11. Or, la sur-occupation de la cellule est de nature à aggraver les atteintes à l'intimité des détenus liées au dispositif de cloisonnement incomplet des toilettes et l'insalubrité liée au manque d'aération, dans un contexte local marqué par un climat chaud et humide.
12. Toutefois, s'agissant des périodes où M. A... a été contraint de partager sa cellule avec 2 ou même 3 codétenus, disposant ainsi d'un espace personnel réduit, il résulte de l'instruction qu'à l'exception d'une période de 11 jours, M. A... a été soumis à un régime de détention dit " portes ouvertes " permettant aux détenus de disposer de la clé de leur cellule et de circuler dans le bâtiment entre 5h00 et 18h05 et d'accéder à la cour de promenade le matin et l'après-midi. En outre, M. A... a, au cours de cette période, disposé de plusieurs permissions de sortir. Ainsi, il ne résulte pas de l'instruction que M. A... aurait, au cours de la période en cause, été contraint de passer plus de 20 heures par jour en cellule comme il le prétend. Compte tenu de ce régime particulier, les conditions de détention de M. A... durant cette période ne caractérisent pas une atteinte à la dignité de la personne humaine.
13. Dans ces circonstances, les conditions de détention de M. A... ne doivent être regardées comme attentatoires à la dignité humaine et révélant ainsi l'existence d'une faute de l'Etat de nature à engager sa responsabilité que durant une période allant du 4 septembre 2013 au 20 août 2015.

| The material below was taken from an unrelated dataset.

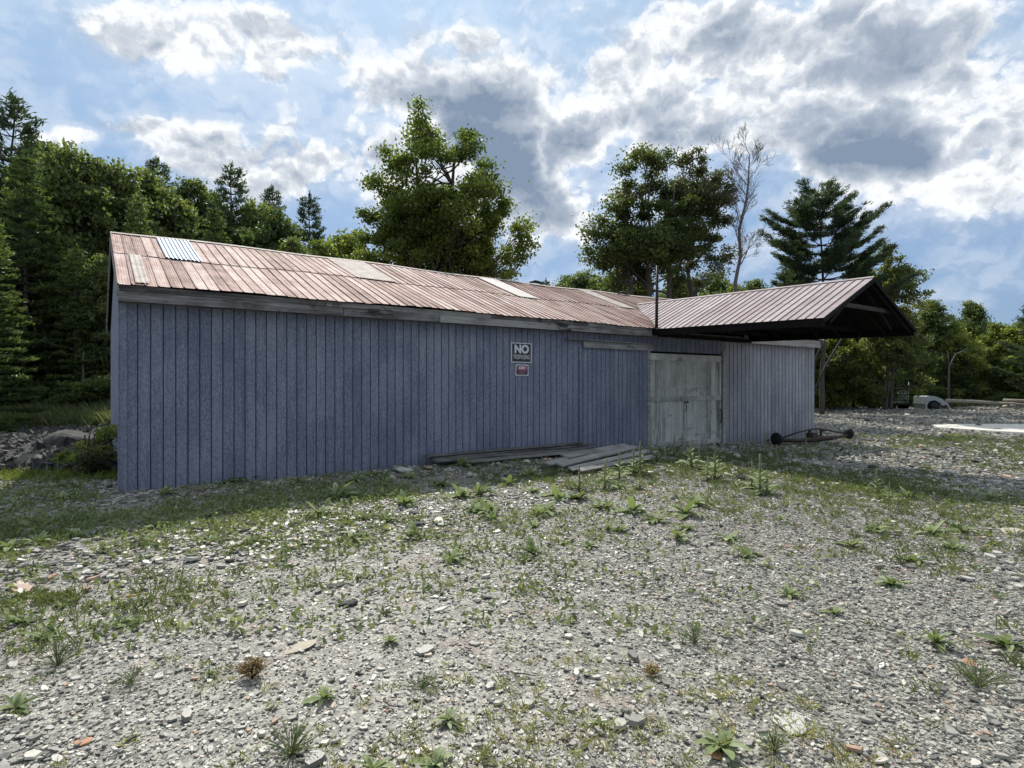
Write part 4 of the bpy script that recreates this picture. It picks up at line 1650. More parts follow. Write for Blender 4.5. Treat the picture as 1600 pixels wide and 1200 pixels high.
# lower leafy growth right of the pine, behind the canopy gable
lb = lobes_from([(1390, 400, 20), (1410, 425, 22), (1370, 395, 16), (1425, 450, 20), (1400, 460, 24), (1380, 440, 24), (1430, 480, 22), (1345, 420, 18), (1400, 500, 26), (1350, 500, 26), (1400, 590, 24), (1370, 600, 22), (1430, 600, 20), (1345, 590, 22), (1320, 560, 22),
                 (1440, 520, 20), (1390, 540, 24), (1420, 560, 22), (1350, 560, 24)], 1390, 40, 2.6, 19, 16, -.3, (1390, 490, 50, 90))
broadleaf('oak_tree', lb, 19, 10.5, .12, OAK, BARK, 34000, .17, .1, 'leafy light green tree standing right behind the gable end of the canopy', 'tree', loc=((1390 - CX) / F * 40, 40, -.3), stems=2, cl=.4)

# prototypes for the woods; copies share their meshes
def generic_lobes(seed, H, Rr, n=26, low=.22):
    rg = np.random.default_rng(seed)
    out = []
    for i in range(n):
        f = (i + .5) / n
        z = H * (low + (1 - low - .06) * f)
        rad = Rr * math.sin(math.pi * min(1, (f * .85 + .18))) ** .7
        a = i * 2.4 + rg.uniform(-.4, .4)
        u = rg.uniform(.35, .85)
        out.append((math.cos(a) * rad * u, math.sin(a) * rad * u, z, Rr * rg.uniform(.28, .45)))
    return out


LEFTG = 'trees of the dense wood left of the shed'
RIGHTG = 'trees of the wood beyond the right side of the yard'
FAR = 'far trees seen over the roof'
proto = {}
used = set()
proto['leafy'] = broadleaf('leafy_tree', generic_lobes(1, 12, 3.2, 30, .10), 51, 12, .22, WOODL, BARK, 30000, .26, .15, cat='tree', stems=1, cl=.55)
proto['leafy2'] = broadleaf('leafy_tree', generic_lobes(2, 11, 3.7, 34, .06), 52, 11, .22, WOODL, BARK, 30000, .27, .12, cat='tree', stems=2, cl=.6)
proto['sunny'] = broadleaf('leafy_tree', generic_lobes(3, 9, 2.8, 26, .05), 53, 9, .16, BRIGHT, BARK, 22000, .24, .1, cat='tree', stems=2, cl=.5)
proto['pine'] = conifer('pine_tree', 54, 14, 3.7, NEEDLE, BARK, None, None, bare=.12, up=.26, tuft=.50, nper=9, whorl=.7, shape=.62, dens=.8, wid=.085)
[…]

14. Compte tenu, de la nature des manquements relevés, de leur durée et eu égard à l'aggravation de l'intensité du préjudice subi au fil du temps, à compter seulement du 11 juin 2011 en raison de l'évasion de M. A..., il sera fait une juste appréciation de son préjudice moral en le fixant à la somme de 1 728 000 francs CFP. Il n'appartient pas au juge de préciser les modalités de versement de cette indemnité.

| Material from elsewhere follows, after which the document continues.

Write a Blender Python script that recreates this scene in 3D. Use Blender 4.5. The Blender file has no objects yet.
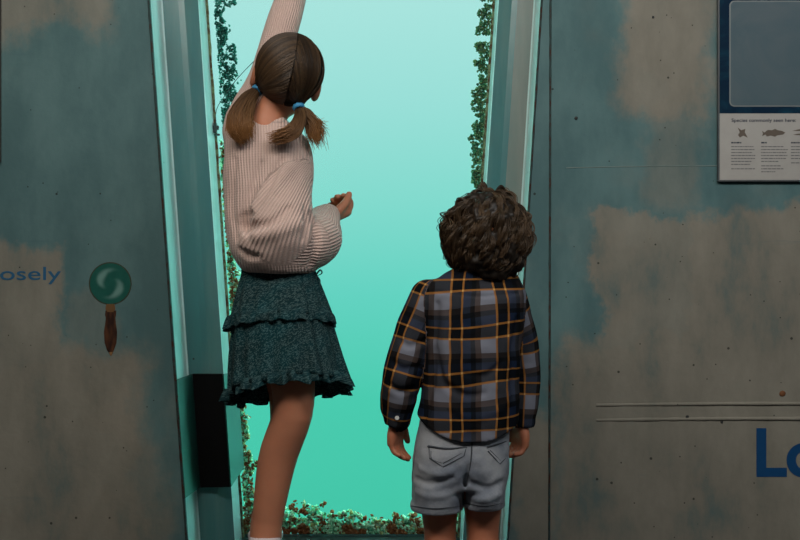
import bpy, bmesh, math, random
import numpy as np
from mathutils import Vector, Matrix
from mathutils import noise as mnoise
random.seed(7); rng = np.random.default_rng(7)
COL = bpy.context.scene.collection
F = 1111.11; CH = 0.87
def P(px, py, Y):
    "a point seen at pixel px,py of the 800x540 frame, at depth Y from the camera"
    return np.array([(px-400)/F*Y, Y, CH-(py-270)/F*Y])
WY = 3.0                                 # front wall plane
# ------------------------------------------------------------------ linking
def link(name, me, mats=None, parent=None):
    o = bpy.data.objects.new(name, me); COL.objects.link(o)
    if mats is not None:
        for m in (mats if isinstance(mats, (list, tuple)) else [mats]): me.materials.append(m)
    if parent is not None: o.parent = parent
    return o
def empty(name, loc):
    o = bpy.data.objects.new(name, None); COL.objects.link(o); o.location = loc
    o.empty_display_size = .05
    return o
def tag(o, label=None, cat=None, group=None, kind=None):
    if label: o['label'] = label
    if cat: o['category'] = cat
    if group: o['group'] = group
    if kind: o['kind'] = kind
    return o
def keep(o, parent):
    "parent without moving (meshes are written in world coordinates)"
    o.parent = parent; o.matrix_parent_inverse = Matrix.Translation(-Vector(parent.location)); return o
def mesh(name, V, Fc, smooth=True):
    me = bpy.data.meshes.new(name)
    me.from_pydata([tuple(map(float, v)) for v in V], [], [tuple(map(int, f)) for f in Fc]) if not isinstance(Fc, np.ndarray) else fastmesh(me, V, Fc)
    if smooth: me.polygons.foreach_set('use_smooth', [True]*len(me.polygons))
    me.update(); return me
def fastmesh(me, V, Q):
    V = np.asarray(V, np.float32); Q = np.asarray(Q, np.int32); n, k = Q.shape
    me.vertices.add(len(V)); me.vertices.foreach_set('co', V.ravel())
    me.loops.add(n*k); me.loops.foreach_set('vertex_index', Q.ravel())
    me.polygons.add(n); me.polygons.foreach_set('loop_start', np.arange(0, n*k, k, dtype=np.int32))
    me.update(calc_edges=True); me.validate()
def vattr(me, name, A):
    A = np.asarray(A, np.float32)
    if A.ndim == 1:
        a = me.attributes.new(name, 'FLOAT', 'POINT'); a.data.foreach_set('value', A)
    else:
        a = me.attributes.new(name, 'FLOAT_VECTOR', 'POINT'); a.data.foreach_set('vector', A.ravel())
# ------------------------------------------------------------------ materials
class N:
    def __init__(s, name, rough=.6, spec=.5):
        s.m = bpy.data.materials.new(name); s.m.use_nodes = True; s.t = s.m.node_tree
        s.b = s.t.nodes['Principled BSDF']; s.b.inputs['Roughness'].default_value = rough
        s.b.inputs['Specular IOR Level'].default_value = spec
    def node(s, typ, **kw):
        n = s.t.nodes.new(typ)
        for k, v in kw.items(): setattr(n, k, v)
        return n
    def put(s, sock, v):
        if isinstance(v, bpy.types.NodeSocket): s.t.links.new(v, sock)
        elif v is not None:
            try: sock.default_value = v
            except Exception: sock.default_value = (v[0], v[1], v[2], 1) if len(v) == 3 else v
    def mt(s, op, a, b=None, c=None, clamp=False):
        n = s.node('ShaderNodeMath', operation=op, use_clamp=clamp)
        s.put(n.inputs[0], a)
        if b is not None: s.put(n.inputs[1], b)
        if c is not None: s.put(n.inputs[2], c)
        return n.outputs[0]
    def sstep(s, x, a, b):
        n = s.node('ShaderNodeMapRange', interpolation_type='SMOOTHSTEP')
        s.put(n.inputs[0], x); n.inputs[1].default_value = a; n.inputs[2].default_value = b
        return n.outputs[0]
    def mix(s, f, a, b, mode='MIX'):
        n = s.node('ShaderNodeMix', data_type='RGBA', blend_type=mode)
        s.put(n.inputs[0], f); s.put(n.inputs[6], a); s.put(n.inputs[7], b); return n.outputs[2]
    def noise(s, vec, scale, detail=4, rough=.5, out=0, dist=0):
        n = s.node('ShaderNodeTexNoise'); n.inputs['Scale'].default_value = scale
        n.inputs['Detail'].default_value = detail; n.inputs['Roughness'].default_value = rough
        n.inputs['Distortion'].default_value = dist
        if vec is not None: s.t.links.new(vec, n.inputs['Vector'])
        return n.outputs[out]
    def vor(s, vec, scale, feature='F1'):
        n = s.node('ShaderNodeTexVoronoi', feature=feature); n.inputs['Scale'].default_value = scale
        if vec is not None: s.t.links.new(vec, n.inputs['Vector'])
        return n
    def obj(s): return s.node('ShaderNodeTexCoord').outputs['Object']
    def attr(s, name, out='Vector'): 
        n = s.node('ShaderNodeAttribute'); n.attribute_name = name; return n.outputs[out]
    def sep(s, v):
        n = s.node('ShaderNodeSeparateXYZ'); s.t.links.new(v, n.inputs[0]); return n.outputs
    def vscale(s, v, sc):
        n = s.node('ShaderNodeVectorMath', operation='MULTIPLY'); s.t.links.new(v, n.inputs[0]); n.inputs[1].default_value = sc; return n.outputs[0]
    def bump(s, h, strength=.3, dist=.002):
        n = s.node('ShaderNodeBump'); n.inputs['Strength'].default_value = strength; n.inputs['Distance'].default_value = dist
        s.put(n.inputs['Height'], h); s.t.links.new(n.outputs[0], s.b.inputs['Normal'])
    def col(s, c): s.put(s.b.inputs['Base Color'], c); return s
def plain(name, c, rough=.6, spec=.5, metal=0, var=.12, nscale=30):
    n = N(name, rough, spec); n.b.inputs['Metallic'].default_value = metal
    v = n.noise(n.obj(), nscale)
    n.col(n.mix(v, tuple(x*(1-var) for x in c), tuple(min(1, x*(1+var)) for x in c))); return n.m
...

Sur les frais liés à l'instance :
15. M. A... a obtenu le bénéfice de l'aide juridictionnelle. Par suite, son avocat peut se prévaloir des dispositions des articles L. 761-1 du code de justice administrative et 37 de la loi du 10 juillet 1991. Il y a lieu, dans les circonstances de l'espèce, et sous réserve que Me Millet, avocat de M. A..., renonce à percevoir la somme correspondant à la part contributive de l'Etat, de mettre à la charge de l'Etat la somme de 90 000 francs CFP à verser à Me Millet.
DECIDE :
Article 1er : La somme de 600 000 francs CFP que l'État a été condamné à verser à M. A... par le jugement du tribunal administratif de la Polynésie française n° 2000251 du 6 octobre 2020 est portée à 1 728 000 francs CFP.

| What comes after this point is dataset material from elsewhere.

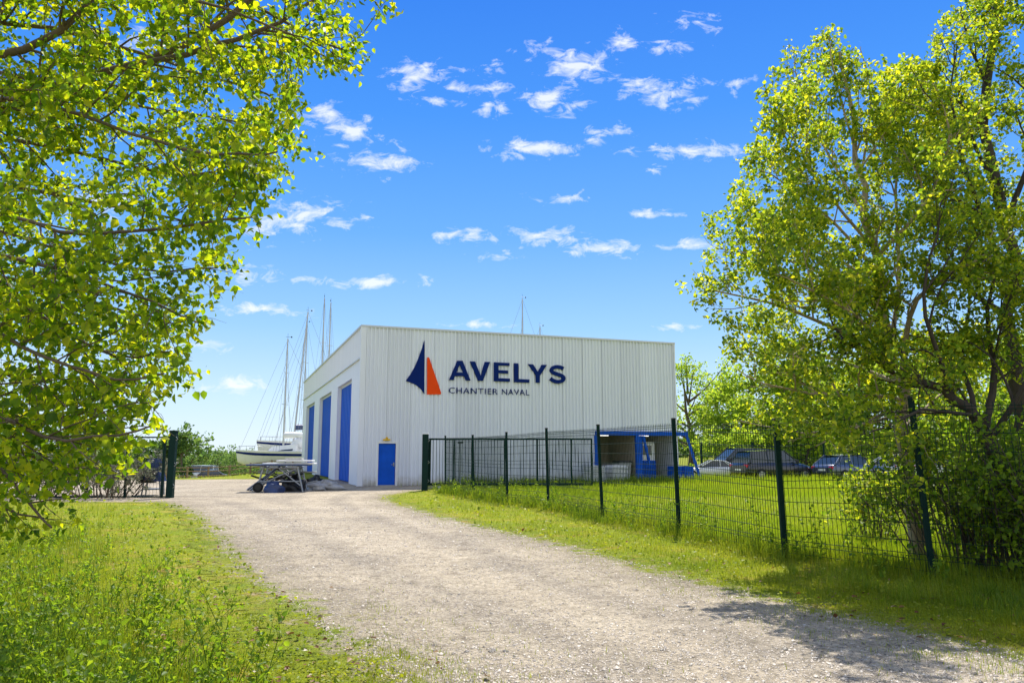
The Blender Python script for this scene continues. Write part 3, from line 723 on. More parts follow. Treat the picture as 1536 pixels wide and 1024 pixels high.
a = gl(811, 84); sailboat(a, PI+.2, 10, mh(490, 84, 0), 'sailboat with only its masthead showing above the roof, right of taller one', zoff=.9, mastx=.0)

# ---------------------------------------------------------------- yard clutter
Yt = 31.2
t = thing('boat_trailer', 'steel trestle with long pale boards on top beside the hall', 'trestle', (P(426, 700, Yt).x, Yt, 0), .12)
xl = -1.05; xr = .95
for k, (x, y) in enumerate([(xl+.35, -.5), (xr-.35, -.5), (xl+.35, .6), (xr-.35, .6)]):
    mb = MB(); mb.tube([(x-.25*(1 if x < 0 else -1), y, 0), (x, y, 1.02)], .04, 6); mb.build('leg', M['steel'], t)
mb = MB()
for y in (-.5, .6): mb.tube([(xl+.3, y, .95), (xr-.3, y, .95)], .035, 6); mb.tube([(xl+.15, y, .25), (xr-.4, y, .92)], .03, 6); mb.tube([(xr-.2, y, .25), (-.1, y, .92)], .03, 6)
for x in (xl+.3, xr-.3, 0): mb.tube([(x, -.6, .97), (x, .7, .97)], .035, 6)
mb.tube([(xl+.2, -.5, .42), (xr-.2, -.5, .42)], .03, 6)
mb.build('brace', M['steel'], t)
for k, (z, x0_, x1_, y0_, m_) in enumerate([(1.03, xl-.3, xr+.1, -.7, 'tarp'), (1.09, xl+.3, xr+.32, -.55, 'white'), (1.2, -.2, xr+.25, -.65, 'white'), (1.27, 0.1, xr-.2, -.4, 'greytarp')]):
    mb = MB(); mb.bbox(x0_, x1_, y0_, y0_+1.1-.15*k, z, z+.055, .015); mb.build('board', M[m_], t)
t2 = thing('spare_wheel', 'round wheel lying against the trestle leg on the left', 'wheel', (P(392, 700, Yt-.6).x, Yt-.9, 0), .4)
mb = MB(); mb.lathe([(.12,-.05),(.17,-.06),(.2,0),(.17,.06),(.12,.05)], (0,0,.2), 20, 'y'); mb.build('tyre', M['tyre'], t2)
mb = MB(); mb.lathe([(.115,-.055),(.08,-.03),(.08,.03),(.115,.055)], (0,0,.2), 16, 'y'); mb.build('rim', M['black'], t2)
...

Article 2 : Le jugement du tribunal administratif de la Polynésie française n° 2000251 du 6 octobre 2020 est réformé en ce qu'il a de contraire au présent arrêt.
Article 3 : L'Etat versera à Me Millet, avocat de M. A..., une somme de 90 000 francs CFP au titre des articles L. 761-1 du code de justice administrative et 37 de la loi du 10 juillet 1991, sous réserve qu'il renonce à percevoir la somme correspondant à la part contributive de l'Etat.
Article 4 : La requête du garde des sceaux, ministre de la justice et le surplus des conclusions de M. A... sont rejetés.
Article 5 : Le présent arrêt sera notifié au garde des sceaux, ministre de la justice et à M. B... A....
Délibéré après l'audience du 24 février 2022, à laquelle siégeaient :
- M. Lapouzade, président de chambre,
- M. Gobeill, premier conseiller,
- M. Doré, premier conseiller.
Rendu public par mise à disposition au greffe, le 24 mars 2022.
Le rapporteur,
F. DORÉLe président,
J. LAPOUZADE
La greffière,
Y. HERBER
La République mande et ordonne au garde des sceaux, ministre de la justice en ce qui le concerne, ou à tous huissiers de justice à ce requis en ce qui concerne les voies de droit commun contre les parties privées, de pourvoir à l'exécution de la présente décision.